In response to Josh Hawley Says Conservatives Must Reclaim the Theodore Roosevelt Legacy. Not So Fast

Sean-Michael reported on the latest example of Missouri senator Josh Hawley’s admiration for Theodore Roosevelt, and wisely raised several pertinent objections to conservative affection for the Bull Moose. You can find more reason for skepticism here and here, as well as in Roosevelt’s own words. Consider his understanding of the presidency, known as the “stewardship theory,” revealed in his autobiography:

My view was that every executive officer, and above all every executive officer in high position, was a steward of the people bound actively and affirmatively to do all he could for the people, and not to content himself with the negative merit of keeping his talents undamaged in a napkin. I declined to adopt the view that what was imperatively necessary for the Nation could not be done by the President unless he could find some specific authorization to do it. My belief was that it was not only his right but his duty to do anything that the needs of the Nation demanded unless such action was forbidden by the Constitution or by the laws. Under this interpretation of executive power I did and caused to be done many things not previously done by the President and the heads of the departments. I did not usurp power, but I did greatly broaden the use of executive power. In other words, I acted for the public welfare, I acted for the common well-being of all our people, whenever and in whatever manner was necessary, unless prevented by direct constitutional or legislative prohibition. I did not care a rap for the mere form and show of power; I cared immensely for the use that could be made of the substance.

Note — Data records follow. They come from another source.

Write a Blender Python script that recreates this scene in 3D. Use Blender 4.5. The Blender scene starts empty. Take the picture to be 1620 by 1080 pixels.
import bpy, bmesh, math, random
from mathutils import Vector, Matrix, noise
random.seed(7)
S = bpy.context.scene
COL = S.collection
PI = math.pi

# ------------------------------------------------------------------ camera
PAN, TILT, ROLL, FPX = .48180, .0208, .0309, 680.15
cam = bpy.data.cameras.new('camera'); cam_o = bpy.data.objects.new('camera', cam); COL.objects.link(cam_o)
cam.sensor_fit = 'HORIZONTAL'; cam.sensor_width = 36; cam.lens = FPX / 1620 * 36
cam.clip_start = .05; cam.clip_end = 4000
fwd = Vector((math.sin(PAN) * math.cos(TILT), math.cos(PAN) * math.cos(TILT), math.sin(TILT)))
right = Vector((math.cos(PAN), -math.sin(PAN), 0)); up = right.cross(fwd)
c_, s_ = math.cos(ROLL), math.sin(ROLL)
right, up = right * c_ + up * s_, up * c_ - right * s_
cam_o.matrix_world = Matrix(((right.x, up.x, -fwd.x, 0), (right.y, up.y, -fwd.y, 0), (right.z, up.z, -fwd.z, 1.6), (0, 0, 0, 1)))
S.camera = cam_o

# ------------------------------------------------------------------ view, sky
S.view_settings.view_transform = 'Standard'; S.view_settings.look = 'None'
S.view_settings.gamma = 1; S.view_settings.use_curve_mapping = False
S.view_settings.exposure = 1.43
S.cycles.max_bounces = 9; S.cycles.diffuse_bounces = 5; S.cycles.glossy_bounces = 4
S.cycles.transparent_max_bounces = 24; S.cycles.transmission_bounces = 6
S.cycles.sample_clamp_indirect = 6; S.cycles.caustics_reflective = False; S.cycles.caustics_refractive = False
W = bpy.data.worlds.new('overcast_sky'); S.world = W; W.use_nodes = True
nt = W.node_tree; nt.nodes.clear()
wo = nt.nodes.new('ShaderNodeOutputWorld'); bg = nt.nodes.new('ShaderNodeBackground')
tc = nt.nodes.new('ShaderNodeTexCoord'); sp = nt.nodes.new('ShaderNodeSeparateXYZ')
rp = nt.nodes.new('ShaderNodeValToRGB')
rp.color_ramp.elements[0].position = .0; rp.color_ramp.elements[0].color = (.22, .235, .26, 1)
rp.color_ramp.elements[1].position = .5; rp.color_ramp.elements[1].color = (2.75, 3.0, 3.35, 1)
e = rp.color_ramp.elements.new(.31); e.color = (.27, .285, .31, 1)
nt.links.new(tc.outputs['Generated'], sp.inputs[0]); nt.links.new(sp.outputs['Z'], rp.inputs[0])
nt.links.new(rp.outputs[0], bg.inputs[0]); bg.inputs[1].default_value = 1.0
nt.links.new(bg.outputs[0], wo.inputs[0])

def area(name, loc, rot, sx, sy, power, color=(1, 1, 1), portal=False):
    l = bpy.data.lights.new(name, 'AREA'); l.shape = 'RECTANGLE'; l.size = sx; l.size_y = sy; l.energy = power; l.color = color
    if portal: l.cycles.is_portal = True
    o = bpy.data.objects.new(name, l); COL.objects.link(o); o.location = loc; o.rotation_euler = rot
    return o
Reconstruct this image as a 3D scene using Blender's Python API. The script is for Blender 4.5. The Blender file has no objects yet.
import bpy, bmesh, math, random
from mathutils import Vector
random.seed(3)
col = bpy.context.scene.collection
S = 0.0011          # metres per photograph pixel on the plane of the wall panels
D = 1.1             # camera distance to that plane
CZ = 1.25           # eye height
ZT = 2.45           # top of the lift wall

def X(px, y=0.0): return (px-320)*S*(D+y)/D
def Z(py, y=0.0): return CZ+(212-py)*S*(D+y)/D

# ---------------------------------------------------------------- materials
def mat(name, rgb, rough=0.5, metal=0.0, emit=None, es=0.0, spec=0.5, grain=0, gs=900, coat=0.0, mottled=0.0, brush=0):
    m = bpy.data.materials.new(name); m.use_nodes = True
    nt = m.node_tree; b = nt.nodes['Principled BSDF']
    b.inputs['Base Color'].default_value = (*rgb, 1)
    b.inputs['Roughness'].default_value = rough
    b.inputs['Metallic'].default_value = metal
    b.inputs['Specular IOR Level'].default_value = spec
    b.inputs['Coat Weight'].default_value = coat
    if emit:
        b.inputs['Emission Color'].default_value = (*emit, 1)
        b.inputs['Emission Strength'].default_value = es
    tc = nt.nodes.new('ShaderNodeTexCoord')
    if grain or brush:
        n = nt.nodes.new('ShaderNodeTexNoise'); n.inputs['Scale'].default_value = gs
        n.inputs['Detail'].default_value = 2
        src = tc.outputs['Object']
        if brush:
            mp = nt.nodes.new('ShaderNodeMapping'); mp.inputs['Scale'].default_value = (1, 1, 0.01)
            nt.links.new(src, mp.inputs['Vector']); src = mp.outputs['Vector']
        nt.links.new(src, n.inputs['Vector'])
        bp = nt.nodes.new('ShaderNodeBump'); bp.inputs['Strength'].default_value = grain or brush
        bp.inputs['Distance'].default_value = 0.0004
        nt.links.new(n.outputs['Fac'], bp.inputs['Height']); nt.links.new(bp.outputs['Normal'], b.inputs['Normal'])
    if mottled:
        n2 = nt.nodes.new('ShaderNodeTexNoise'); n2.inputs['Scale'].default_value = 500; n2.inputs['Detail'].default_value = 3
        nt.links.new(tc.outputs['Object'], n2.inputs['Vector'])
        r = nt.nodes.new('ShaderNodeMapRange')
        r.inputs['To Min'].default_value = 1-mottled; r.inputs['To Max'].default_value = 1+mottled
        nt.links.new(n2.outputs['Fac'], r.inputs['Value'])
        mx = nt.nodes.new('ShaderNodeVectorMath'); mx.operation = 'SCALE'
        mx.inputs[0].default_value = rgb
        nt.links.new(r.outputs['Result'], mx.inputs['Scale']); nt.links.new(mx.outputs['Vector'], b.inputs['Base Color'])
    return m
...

One sees, even in this brief excerpt, not only a rather capacious view of executive power, but also a belief that the “Nation” and “our people” are an abstract, collective force whose will can be discerned not by the pathways established in our constitutional architecture but rather only by the singular figure of the president himself. (Cameron Hilditch had more to say about that earlier this year.) This is a view that fits uncomfortably within a system of free government, to say the least.